In a strongly worded statement on Wednesday, Hashim said that he was ‘not intimidated by the legal and political subterfuges sponsored by the ruling APC (All Progressives Congress)’, stressing that no individual or party can monopolise power in Nigeria.
According to him, Nigeria has historically embraced pluralism as a tool for managing its diversity, noting that the nation’s founding fathers deliberately chose a multiparty system at independence.
He said: ‘Nigeria has always been committed to multiparty democracy. Even in the First Republic, political power was never concentrated in the hands of one man or one party’.
Hashim recalled that, despite the towering influence of Sir Ahmadu Bello as leader of the Northern People’s Congress, other political forces such as Aminu Kano’s Northern Elements Progressive Union, Joseph Tarka’s Middle Belt Congress, and Sir Kashim Ibrahim’s Borno People’s Union coexisted with significant influence and representation.
He noted that similar political diversity thrived in the Southwest, where the Action Group competed with the National Convention of Nigerian Citizens, alongside regional parties such as the Ibadan People’s Party.
‘Our democracy has never been a democracy of one star flying in its firmament,” he said. “In our sky are thousands of stars’, the political leader said.
Drawing lessons from history, Hashim likened the current political climate to the failed self-succession agenda of military ruler, General Sani Abacha, who attempted to impose himself as the sole presidential candidate of all five registered political parties at the time.
‘We are living witnesses to the failure of that plot’, he said, warning that although today’s situation carries ‘a more sinister twist’, the outcome would be no different.
‘While Abacha sought to make himself the sole candidate of all parties, the current agenda is to ensure that no major party is strong enough to field a credible candidate’, he stated.

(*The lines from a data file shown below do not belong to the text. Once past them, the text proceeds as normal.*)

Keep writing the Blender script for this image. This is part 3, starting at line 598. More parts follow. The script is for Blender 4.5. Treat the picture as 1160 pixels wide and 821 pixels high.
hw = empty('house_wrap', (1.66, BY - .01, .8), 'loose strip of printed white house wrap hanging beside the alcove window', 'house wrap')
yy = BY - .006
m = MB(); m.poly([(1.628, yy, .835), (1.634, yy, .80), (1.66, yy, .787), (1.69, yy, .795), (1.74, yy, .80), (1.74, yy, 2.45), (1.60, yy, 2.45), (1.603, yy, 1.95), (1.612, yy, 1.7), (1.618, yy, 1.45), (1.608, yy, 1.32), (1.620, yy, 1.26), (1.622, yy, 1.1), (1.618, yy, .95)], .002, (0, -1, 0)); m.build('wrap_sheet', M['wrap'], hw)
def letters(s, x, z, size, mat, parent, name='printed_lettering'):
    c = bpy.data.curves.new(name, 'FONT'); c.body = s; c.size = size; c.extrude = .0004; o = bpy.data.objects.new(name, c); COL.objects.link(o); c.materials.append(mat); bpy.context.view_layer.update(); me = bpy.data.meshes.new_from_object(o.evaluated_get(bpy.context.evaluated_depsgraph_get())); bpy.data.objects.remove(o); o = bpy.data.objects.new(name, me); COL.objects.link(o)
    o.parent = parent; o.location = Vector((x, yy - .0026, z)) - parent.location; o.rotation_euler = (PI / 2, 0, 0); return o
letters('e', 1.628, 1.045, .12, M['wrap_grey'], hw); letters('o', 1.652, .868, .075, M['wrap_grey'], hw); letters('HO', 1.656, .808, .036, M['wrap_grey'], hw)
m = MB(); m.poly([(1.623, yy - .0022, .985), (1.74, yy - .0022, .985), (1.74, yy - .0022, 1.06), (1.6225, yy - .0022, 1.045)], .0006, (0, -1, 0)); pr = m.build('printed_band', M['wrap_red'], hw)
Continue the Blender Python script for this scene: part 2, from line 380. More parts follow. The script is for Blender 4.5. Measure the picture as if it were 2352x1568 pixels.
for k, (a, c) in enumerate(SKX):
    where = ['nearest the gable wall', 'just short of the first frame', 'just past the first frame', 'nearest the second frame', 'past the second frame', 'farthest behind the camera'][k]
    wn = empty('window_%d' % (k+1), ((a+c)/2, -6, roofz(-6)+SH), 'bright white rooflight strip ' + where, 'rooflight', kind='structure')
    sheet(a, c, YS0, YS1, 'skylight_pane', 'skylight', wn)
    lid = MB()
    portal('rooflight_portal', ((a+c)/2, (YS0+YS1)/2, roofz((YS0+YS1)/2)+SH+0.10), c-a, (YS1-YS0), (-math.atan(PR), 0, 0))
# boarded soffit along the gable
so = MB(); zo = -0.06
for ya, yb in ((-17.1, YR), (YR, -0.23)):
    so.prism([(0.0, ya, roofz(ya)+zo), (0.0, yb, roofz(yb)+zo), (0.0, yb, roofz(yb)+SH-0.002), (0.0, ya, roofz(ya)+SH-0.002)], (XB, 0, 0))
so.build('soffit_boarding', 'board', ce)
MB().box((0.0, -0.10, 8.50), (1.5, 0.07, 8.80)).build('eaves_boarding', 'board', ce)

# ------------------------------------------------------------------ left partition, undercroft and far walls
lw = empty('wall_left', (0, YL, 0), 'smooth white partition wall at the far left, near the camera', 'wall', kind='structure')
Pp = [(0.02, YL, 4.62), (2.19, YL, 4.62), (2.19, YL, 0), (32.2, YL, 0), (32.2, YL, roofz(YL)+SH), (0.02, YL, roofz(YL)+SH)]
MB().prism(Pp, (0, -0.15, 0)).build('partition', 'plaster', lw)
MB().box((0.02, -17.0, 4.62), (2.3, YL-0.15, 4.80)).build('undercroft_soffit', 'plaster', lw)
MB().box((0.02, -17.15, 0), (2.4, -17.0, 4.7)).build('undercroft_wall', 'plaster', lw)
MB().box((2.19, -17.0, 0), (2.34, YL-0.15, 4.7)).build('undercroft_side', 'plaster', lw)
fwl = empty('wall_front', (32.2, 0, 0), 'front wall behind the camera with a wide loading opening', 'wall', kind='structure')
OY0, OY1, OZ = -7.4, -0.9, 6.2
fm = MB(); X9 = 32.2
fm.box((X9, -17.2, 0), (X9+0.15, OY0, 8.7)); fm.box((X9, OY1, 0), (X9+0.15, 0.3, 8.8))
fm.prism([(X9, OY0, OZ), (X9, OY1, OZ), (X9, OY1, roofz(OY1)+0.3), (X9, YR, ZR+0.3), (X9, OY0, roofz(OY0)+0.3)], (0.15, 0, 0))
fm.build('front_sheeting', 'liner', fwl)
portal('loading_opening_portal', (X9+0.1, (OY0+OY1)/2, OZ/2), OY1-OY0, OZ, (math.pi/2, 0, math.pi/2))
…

Expressing confidence that such efforts would collapse, he added: ‘Just as the Abacha plot ended unrealised, this infantile machination will end in disaster for its authors, by the grace of God’.
Hashim also recalled his personal involvement in the struggle against military rule, emphasising that the resistance was led from within Nigeria, not from exile.
‘We fought the self-succession plot here at home, not as self-styled exiled democrats sipping cognac in foreign embassies’, he said.
He said that he was part of the internal resistance delegation present at Fort IBB on 8 June 1998 during a critical moment in Nigeria’s history, even as heavy military movements threatened the nation’s future.
Hashim expressed firm belief that history would repeat itself.
‘The same God who granted us the grace to witness the collapse of the Abacha plot will also help us see the end of the APC-or-no-other-party agenda’, he said.